The eastern half of the US completely missed the winter of 1889-1890, while the Pacific Northwest had one of their coldest winters on record.
Romm and McKibben would have explained this familiar pattern as being due to chicken farts. The pattern is almost identical to this past winter. Hansen of course would say that this type of weather was impossible prior to 1988.
December 1889
January 1890
February 1890
THE AVERAGE TEMPERATURE IN TOLEDO FOR THE WINTER SEASON WAS 32.8 DEGREES. THAT MAKES THIS SEASON THE 10TH WARMEST ON RECORD. THE WARMEST WINTER WAS THE WINTER OF 1889 AND 1890 WITH AN AVERAGE TEMPERATURE OF 37.8 DEGREES. www.erh.noaa.gov/cle/txtprod/pns_2012_03_01_seasonal_records.txt
I guarantee that they were real happy about this considering the prior winter – 1888.
Even in 1889, the evil industrial revolution was already destroying the planet (sarc).
Something strange about the Jan 90 figure.
The winter of 1890/91 was remarkable for its long duration, from 25th November to 22nd January, rather than for the intensity of the frost, though December 1890 was the coldest such-named month in the CET record (q.v.)
During this period (last week of November to third week of January), the average temperature was below 0 degC over nearly the whole of England and Wales and below (minus) 1 degC in East Anglia and the south-east Midlands
You are looking at the following year.
Calgary showed -19.8C mean, my mean for Jan is aournd -8, that was one dang cold month!!!
It’s amazing to see full-scale maps for those months, even with large-scale omissions. The mildness in the Eastern United States – I have always assumed generated by Foehn winds off those huge Californian storms – is wonderfully striking.

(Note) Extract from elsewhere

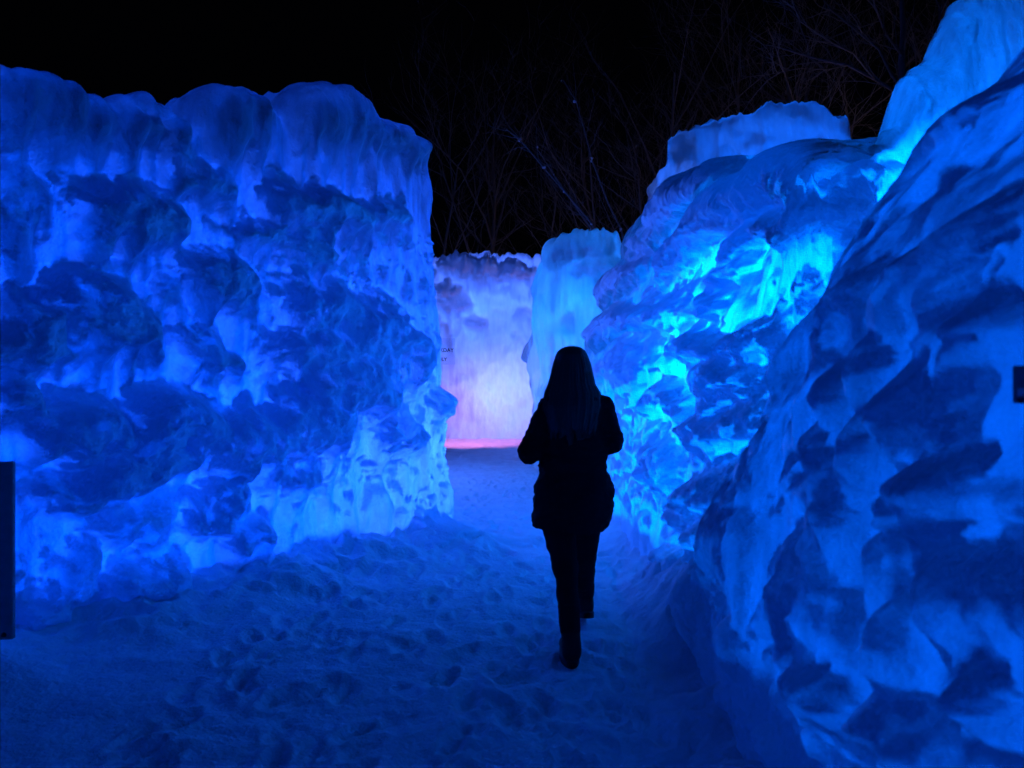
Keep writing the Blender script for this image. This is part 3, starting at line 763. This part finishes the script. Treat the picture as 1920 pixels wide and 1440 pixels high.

It was a hot summer here in Melbourne – no doubt a powerful monsoon with drenching rain in Queensland and New South Wales was a factor, but we had 11 days with maxima over 35 degrees Celsius (95 degrees Fahrenheit) in January. That figure was exceeded only once in the twentieth century in the record hot month of January 1908 with six days over 40 degrees Celsius (104 degrees Fahrenheit) – a heatwave followed by Melbourne’s coldest winter on record.